▶ [Supplied data]:
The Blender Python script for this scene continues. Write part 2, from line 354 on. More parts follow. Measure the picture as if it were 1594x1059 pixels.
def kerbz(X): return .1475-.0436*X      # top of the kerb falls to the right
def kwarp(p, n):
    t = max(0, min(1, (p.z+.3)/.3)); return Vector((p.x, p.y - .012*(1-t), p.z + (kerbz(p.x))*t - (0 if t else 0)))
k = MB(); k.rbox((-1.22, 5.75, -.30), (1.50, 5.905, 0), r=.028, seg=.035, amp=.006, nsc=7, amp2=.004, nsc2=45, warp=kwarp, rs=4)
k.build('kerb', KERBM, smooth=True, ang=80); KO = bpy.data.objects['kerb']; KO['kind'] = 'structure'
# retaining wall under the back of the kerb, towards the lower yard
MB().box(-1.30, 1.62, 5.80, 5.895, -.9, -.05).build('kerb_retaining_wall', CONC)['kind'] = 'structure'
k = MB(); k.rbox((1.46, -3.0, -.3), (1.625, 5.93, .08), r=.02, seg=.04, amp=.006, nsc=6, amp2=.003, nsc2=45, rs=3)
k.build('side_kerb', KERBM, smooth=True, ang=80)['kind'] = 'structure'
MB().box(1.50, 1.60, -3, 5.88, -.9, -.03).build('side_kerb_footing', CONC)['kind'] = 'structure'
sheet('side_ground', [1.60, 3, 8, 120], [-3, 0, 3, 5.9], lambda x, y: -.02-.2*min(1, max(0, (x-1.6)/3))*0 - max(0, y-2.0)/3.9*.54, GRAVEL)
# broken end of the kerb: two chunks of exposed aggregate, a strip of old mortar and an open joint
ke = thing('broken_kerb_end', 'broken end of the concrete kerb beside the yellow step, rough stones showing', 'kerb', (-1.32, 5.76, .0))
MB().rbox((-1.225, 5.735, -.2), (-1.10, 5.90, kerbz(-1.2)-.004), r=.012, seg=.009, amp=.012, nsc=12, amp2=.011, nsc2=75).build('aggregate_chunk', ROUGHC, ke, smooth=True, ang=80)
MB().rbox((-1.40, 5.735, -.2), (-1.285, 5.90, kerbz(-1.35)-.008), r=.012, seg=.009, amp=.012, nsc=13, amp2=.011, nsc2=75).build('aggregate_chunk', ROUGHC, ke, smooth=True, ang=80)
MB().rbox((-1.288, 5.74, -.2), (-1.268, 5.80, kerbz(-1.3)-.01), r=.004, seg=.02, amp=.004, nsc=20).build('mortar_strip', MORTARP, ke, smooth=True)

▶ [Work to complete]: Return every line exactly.

▶ [Solution to this exercise]:
The Blender Python script for this scene continues. Write part 2, from line 354 on. More parts follow. Measure the picture as if it were 1594x1059 pixels.
def kerbz(X): return .1475-.0436*X      # top of the kerb falls to the right
def kwarp(p, n):
    t = max(0, min(1, (p.z+.3)/.3)); return Vector((p.x, p.y - .012*(1-t), p.z + (kerbz(p.x))*t - (0 if t else 0)))
k = MB(); k.rbox((-1.22, 5.75, -.30), (1.50, 5.905, 0), r=.028, seg=.035, amp=.006, nsc=7, amp2=.004, nsc2=45, warp=kwarp, rs=4)
k.build('kerb', KERBM, smooth=True, ang=80); KO = bpy.data.objects['kerb']; KO['kind'] = 'structure'
# retaining wall under the back of the kerb, towards the lower yard
MB().box(-1.30, 1.62, 5.80, 5.895, -.9, -.05).build('kerb_retaining_wall', CONC)['kind'] = 'structure'
k = MB(); k.rbox((1.46, -3.0, -.3), (1.625, 5.93, .08), r=.02, seg=.04, amp=.006, nsc=6, amp2=.003, nsc2=45, rs=3)
k.build('side_kerb', KERBM, smooth=True, ang=80)['kind'] = 'structure'
MB().box(1.50, 1.60, -3, 5.88, -.9, -.03).build('side_kerb_footing', CONC)['kind'] = 'structure'
sheet('side_ground', [1.60, 3, 8, 120], [-3, 0, 3, 5.9], lambda x, y: -.02-.2*min(1, max(0, (x-1.6)/3))*0 - max(0, y-2.0)/3.9*.54, GRAVEL)
# broken end of the kerb: two chunks of exposed aggregate, a strip of old mortar and an open joint
ke = thing('broken_kerb_end', 'broken end of the concrete kerb beside the yellow step, rough stones showing', 'kerb', (-1.32, 5.76, .0))
MB().rbox((-1.225, 5.735, -.2), (-1.10, 5.90, kerbz(-1.2)-.004), r=.012, seg=.009, amp=.012, nsc=12, amp2=.011, nsc2=75).build('aggregate_chunk', ROUGHC, ke, smooth=True, ang=80)
MB().rbox((-1.40, 5.735, -.2), (-1.285, 5.90, kerbz(-1.35)-.008), r=.012, seg=.009, amp=.012, nsc=13, amp2=.011, nsc2=75).build('aggregate_chunk', ROUGHC, ke, smooth=True, ang=80)
MB().rbox((-1.288, 5.74, -.2), (-1.268, 5.80, kerbz(-1.3)-.01), r=.004, seg=.02, amp=.004, nsc=20).build('mortar_strip', MORTARP, ke, smooth=True)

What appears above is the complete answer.